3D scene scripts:
>> start

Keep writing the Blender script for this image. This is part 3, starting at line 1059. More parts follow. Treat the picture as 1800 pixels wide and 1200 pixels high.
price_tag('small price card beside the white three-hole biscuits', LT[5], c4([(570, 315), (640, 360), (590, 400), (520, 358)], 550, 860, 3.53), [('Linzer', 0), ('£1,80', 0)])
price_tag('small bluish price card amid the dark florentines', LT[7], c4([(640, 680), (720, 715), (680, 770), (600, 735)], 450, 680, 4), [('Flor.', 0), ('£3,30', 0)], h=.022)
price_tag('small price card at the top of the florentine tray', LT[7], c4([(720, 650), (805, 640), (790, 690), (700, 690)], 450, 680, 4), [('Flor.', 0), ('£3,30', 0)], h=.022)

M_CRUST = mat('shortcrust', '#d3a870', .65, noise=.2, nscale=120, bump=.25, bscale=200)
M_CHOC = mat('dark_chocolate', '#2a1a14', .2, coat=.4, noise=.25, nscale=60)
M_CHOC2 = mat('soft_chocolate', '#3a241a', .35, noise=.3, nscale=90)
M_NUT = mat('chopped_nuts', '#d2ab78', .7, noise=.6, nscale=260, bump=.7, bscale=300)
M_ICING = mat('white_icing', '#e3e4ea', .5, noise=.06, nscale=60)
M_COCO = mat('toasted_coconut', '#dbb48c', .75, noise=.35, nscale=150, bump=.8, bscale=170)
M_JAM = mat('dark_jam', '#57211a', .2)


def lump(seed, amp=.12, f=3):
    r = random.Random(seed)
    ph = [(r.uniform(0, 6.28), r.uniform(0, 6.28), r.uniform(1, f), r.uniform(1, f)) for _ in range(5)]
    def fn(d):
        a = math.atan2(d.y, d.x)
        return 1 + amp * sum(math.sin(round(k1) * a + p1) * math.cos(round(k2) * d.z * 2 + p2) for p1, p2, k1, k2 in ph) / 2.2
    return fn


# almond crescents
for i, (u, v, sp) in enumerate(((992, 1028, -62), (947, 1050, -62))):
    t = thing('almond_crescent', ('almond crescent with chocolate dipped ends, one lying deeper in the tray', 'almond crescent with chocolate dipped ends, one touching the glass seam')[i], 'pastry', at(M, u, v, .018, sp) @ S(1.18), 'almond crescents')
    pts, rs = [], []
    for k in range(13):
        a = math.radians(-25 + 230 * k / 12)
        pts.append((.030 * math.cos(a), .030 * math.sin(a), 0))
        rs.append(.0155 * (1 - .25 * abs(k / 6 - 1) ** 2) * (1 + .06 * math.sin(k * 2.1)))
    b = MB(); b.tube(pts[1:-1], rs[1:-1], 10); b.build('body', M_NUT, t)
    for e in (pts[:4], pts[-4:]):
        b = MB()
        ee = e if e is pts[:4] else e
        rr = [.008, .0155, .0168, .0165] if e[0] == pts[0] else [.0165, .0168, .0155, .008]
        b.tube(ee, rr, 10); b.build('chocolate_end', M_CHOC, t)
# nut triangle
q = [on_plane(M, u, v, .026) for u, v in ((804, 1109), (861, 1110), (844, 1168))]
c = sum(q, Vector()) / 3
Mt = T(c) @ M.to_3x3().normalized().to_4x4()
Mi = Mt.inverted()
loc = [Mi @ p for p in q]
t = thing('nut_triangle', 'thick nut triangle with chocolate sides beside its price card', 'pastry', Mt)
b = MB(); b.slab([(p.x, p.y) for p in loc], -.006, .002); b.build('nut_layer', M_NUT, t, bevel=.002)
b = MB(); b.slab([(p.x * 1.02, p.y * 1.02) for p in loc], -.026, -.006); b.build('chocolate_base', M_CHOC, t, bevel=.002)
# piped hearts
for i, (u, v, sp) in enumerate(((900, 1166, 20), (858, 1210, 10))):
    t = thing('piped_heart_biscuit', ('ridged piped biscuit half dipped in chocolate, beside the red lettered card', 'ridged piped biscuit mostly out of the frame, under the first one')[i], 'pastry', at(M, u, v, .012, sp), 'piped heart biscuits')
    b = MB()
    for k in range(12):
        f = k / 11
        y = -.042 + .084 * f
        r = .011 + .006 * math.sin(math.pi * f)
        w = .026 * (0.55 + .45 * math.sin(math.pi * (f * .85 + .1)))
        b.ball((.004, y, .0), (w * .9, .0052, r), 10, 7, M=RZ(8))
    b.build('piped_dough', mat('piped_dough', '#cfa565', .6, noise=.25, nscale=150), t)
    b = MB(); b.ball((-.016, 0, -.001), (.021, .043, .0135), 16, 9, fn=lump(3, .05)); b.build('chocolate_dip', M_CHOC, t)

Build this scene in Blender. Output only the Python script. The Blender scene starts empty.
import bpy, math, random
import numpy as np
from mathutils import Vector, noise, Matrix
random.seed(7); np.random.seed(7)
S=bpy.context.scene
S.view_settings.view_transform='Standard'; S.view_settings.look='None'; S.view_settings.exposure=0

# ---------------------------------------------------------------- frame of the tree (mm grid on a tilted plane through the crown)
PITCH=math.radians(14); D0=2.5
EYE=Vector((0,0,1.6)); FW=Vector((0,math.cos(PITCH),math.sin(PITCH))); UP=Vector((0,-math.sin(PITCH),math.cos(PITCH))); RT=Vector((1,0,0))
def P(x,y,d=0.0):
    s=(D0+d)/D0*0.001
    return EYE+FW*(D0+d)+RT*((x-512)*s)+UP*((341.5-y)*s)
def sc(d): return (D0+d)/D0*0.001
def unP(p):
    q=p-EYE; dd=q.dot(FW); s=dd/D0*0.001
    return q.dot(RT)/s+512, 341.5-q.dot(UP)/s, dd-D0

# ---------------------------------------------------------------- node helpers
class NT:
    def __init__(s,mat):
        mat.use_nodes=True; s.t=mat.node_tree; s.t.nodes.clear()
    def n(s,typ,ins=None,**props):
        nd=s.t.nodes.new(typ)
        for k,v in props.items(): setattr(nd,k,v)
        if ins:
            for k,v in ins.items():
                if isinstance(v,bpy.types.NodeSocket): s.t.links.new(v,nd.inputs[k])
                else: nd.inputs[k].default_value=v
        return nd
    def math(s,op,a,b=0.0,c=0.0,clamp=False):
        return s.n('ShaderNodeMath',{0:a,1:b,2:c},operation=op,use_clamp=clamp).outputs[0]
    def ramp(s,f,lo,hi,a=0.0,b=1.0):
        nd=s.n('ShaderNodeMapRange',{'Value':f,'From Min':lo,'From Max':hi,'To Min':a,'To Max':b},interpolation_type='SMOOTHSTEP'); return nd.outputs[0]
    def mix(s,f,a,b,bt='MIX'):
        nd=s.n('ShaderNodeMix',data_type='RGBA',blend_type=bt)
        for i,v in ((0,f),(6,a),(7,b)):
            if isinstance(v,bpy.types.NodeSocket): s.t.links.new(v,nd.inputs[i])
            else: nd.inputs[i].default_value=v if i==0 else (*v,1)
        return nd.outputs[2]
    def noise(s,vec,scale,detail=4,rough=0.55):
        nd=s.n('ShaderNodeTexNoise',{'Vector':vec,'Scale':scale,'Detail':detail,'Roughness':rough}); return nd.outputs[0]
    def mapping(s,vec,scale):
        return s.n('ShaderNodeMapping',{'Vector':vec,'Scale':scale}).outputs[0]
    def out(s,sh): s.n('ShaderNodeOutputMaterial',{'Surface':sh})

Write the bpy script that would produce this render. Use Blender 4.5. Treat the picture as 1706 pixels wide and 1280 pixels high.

>> end

▸ **Problem statement**: Exactly as written, please output every entry.

▸ **Finished task**:
Keep writing the Blender script for this image. This is part 3, starting at line 1059. More parts follow. Treat the picture as 1800 pixels wide and 1200 pixels high.
price_tag('small price card beside the white three-hole biscuits', LT[5], c4([(570, 315), (640, 360), (590, 400), (520, 358)], 550, 860, 3.53), [('Linzer', 0), ('£1,80', 0)])
price_tag('small bluish price card amid the dark florentines', LT[7], c4([(640, 680), (720, 715), (680, 770), (600, 735)], 450, 680, 4), [('Flor.', 0), ('£3,30', 0)], h=.022)
price_tag('small price card at the top of the florentine tray', LT[7], c4([(720, 650), (805, 640), (790, 690), (700, 690)], 450, 680, 4), [('Flor.', 0), ('£3,30', 0)], h=.022)

M_CRUST = mat('shortcrust', '#d3a870', .65, noise=.2, nscale=120, bump=.25, bscale=200)
M_CHOC = mat('dark_chocolate', '#2a1a14', .2, coat=.4, noise=.25, nscale=60)
M_CHOC2 = mat('soft_chocolate', '#3a241a', .35, noise=.3, nscale=90)
M_NUT = mat('chopped_nuts', '#d2ab78', .7, noise=.6, nscale=260, bump=.7, bscale=300)
M_ICING = mat('white_icing', '#e3e4ea', .5, noise=.06, nscale=60)
M_COCO = mat('toasted_coconut', '#dbb48c', .75, noise=.35, nscale=150, bump=.8, bscale=170)
M_JAM = mat('dark_jam', '#57211a', .2)


def lump(seed, amp=.12, f=3):
    r = random.Random(seed)
    ph = [(r.uniform(0, 6.28), r.uniform(0, 6.28), r.uniform(1, f), r.uniform(1, f)) for _ in range(5)]
    def fn(d):
        a = math.atan2(d.y, d.x)
        return 1 + amp * sum(math.sin(round(k1) * a + p1) * math.cos(round(k2) * d.z * 2 + p2) for p1, p2, k1, k2 in ph) / 2.2
    return fn


# almond crescents
for i, (u, v, sp) in enumerate(((992, 1028, -62), (947, 1050, -62))):
    t = thing('almond_crescent', ('almond crescent with chocolate dipped ends, one lying deeper in the tray', 'almond crescent with chocolate dipped ends, one touching the glass seam')[i], 'pastry', at(M, u, v, .018, sp) @ S(1.18), 'almond crescents')
    pts, rs = [], []
    for k in range(13):
        a = math.radians(-25 + 230 * k / 12)
        pts.append((.030 * math.cos(a), .030 * math.sin(a), 0))
        rs.append(.0155 * (1 - .25 * abs(k / 6 - 1) ** 2) * (1 + .06 * math.sin(k * 2.1)))
    b = MB(); b.tube(pts[1:-1], rs[1:-1], 10); b.build('body', M_NUT, t)
    for e in (pts[:4], pts[-4:]):
        b = MB()
        ee = e if e is pts[:4] else e
        rr = [.008, .0155, .0168, .0165] if e[0] == pts[0] else [.0165, .0168, .0155, .008]
        b.tube(ee, rr, 10); b.build('chocolate_end', M_CHOC, t)
# nut triangle
q = [on_plane(M, u, v, .026) for u, v in ((804, 1109), (861, 1110), (844, 1168))]
c = sum(q, Vector()) / 3
Mt = T(c) @ M.to_3x3().normalized().to_4x4()
Mi = Mt.inverted()
loc = [Mi @ p for p in q]
t = thing('nut_triangle', 'thick nut triangle with chocolate sides beside its price card', 'pastry', Mt)
b = MB(); b.slab([(p.x, p.y) for p in loc], -.006, .002); b.build('nut_layer', M_NUT, t, bevel=.002)
b = MB(); b.slab([(p.x * 1.02, p.y * 1.02) for p in loc], -.026, -.006); b.build('chocolate_base', M_CHOC, t, bevel=.002)
# piped hearts
for i, (u, v, sp) in enumerate(((900, 1166, 20), (858, 1210, 10))):
    t = thing('piped_heart_biscuit', ('ridged piped biscuit half dipped in chocolate, beside the red lettered card', 'ridged piped biscuit mostly out of the frame, under the first one')[i], 'pastry', at(M, u, v, .012, sp), 'piped heart biscuits')
    b = MB()
    for k in range(12):
        f = k / 11
        y = -.042 + .084 * f
        r = .011 + .006 * math.sin(math.pi * f)
        w = .026 * (0.55 + .45 * math.sin(math.pi * (f * .85 + .1)))
        b.ball((.004, y, .0), (w * .9, .0052, r), 10, 7, M=RZ(8))
    b.build('piped_dough', mat('piped_dough', '#cfa565', .6, noise=.25, nscale=150), t)
    b = MB(); b.ball((-.016, 0, -.001), (.021, .043, .0135), 16, 9, fn=lump(3, .05)); b.build('chocolate_dip', M_CHOC, t)

Build this scene in Blender. Output only the Python script. The Blender scene starts empty.
import bpy, math, random
import numpy as np
from mathutils import Vector, noise, Matrix
random.seed(7); np.random.seed(7)
S=bpy.context.scene
S.view_settings.view_transform='Standard'; S.view_settings.look='None'; S.view_settings.exposure=0

# ---------------------------------------------------------------- frame of the tree (mm grid on a tilted plane through the crown)
PITCH=math.radians(14); D0=2.5
EYE=Vector((0,0,1.6)); FW=Vector((0,math.cos(PITCH),math.sin(PITCH))); UP=Vector((0,-math.sin(PITCH),math.cos(PITCH))); RT=Vector((1,0,0))
def P(x,y,d=0.0):
    s=(D0+d)/D0*0.001
    return EYE+FW*(D0+d)+RT*((x-512)*s)+UP*((341.5-y)*s)
def sc(d): return (D0+d)/D0*0.001
def unP(p):
    q=p-EYE; dd=q.dot(FW); s=dd/D0*0.001
    return q.dot(RT)/s+512, 341.5-q.dot(UP)/s, dd-D0

# ---------------------------------------------------------------- node helpers
class NT:
    def __init__(s,mat):
        mat.use_nodes=True; s.t=mat.node_tree; s.t.nodes.clear()
    def n(s,typ,ins=None,**props):
        nd=s.t.nodes.new(typ)
        for k,v in props.items(): setattr(nd,k,v)
        if ins:
            for k,v in ins.items():
                if isinstance(v,bpy.types.NodeSocket): s.t.links.new(v,nd.inputs[k])
                else: nd.inputs[k].default_value=v
        return nd
    def math(s,op,a,b=0.0,c=0.0,clamp=False):
        return s.n('ShaderNodeMath',{0:a,1:b,2:c},operation=op,use_clamp=clamp).outputs[0]
    def ramp(s,f,lo,hi,a=0.0,b=1.0):
        nd=s.n('ShaderNodeMapRange',{'Value':f,'From Min':lo,'From Max':hi,'To Min':a,'To Max':b},interpolation_type='SMOOTHSTEP'); return nd.outputs[0]
    def mix(s,f,a,b,bt='MIX'):
        nd=s.n('ShaderNodeMix',data_type='RGBA',blend_type=bt)
        for i,v in ((0,f),(6,a),(7,b)):
            if isinstance(v,bpy.types.NodeSocket): s.t.links.new(v,nd.inputs[i])
            else: nd.inputs[i].default_value=v if i==0 else (*v,1)
        return nd.outputs[2]
    def noise(s,vec,scale,detail=4,rough=0.55):
        nd=s.n('ShaderNodeTexNoise',{'Vector':vec,'Scale':scale,'Detail':detail,'Roughness':rough}); return nd.outputs[0]
    def mapping(s,vec,scale):
        return s.n('ShaderNodeMapping',{'Vector':vec,'Scale':scale}).outputs[0]
    def out(s,sh): s.n('ShaderNodeOutputMaterial',{'Surface':sh})

Write the bpy script that would produce this render. Use Blender 4.5. Treat the picture as 1706 pixels wide and 1280 pixels high.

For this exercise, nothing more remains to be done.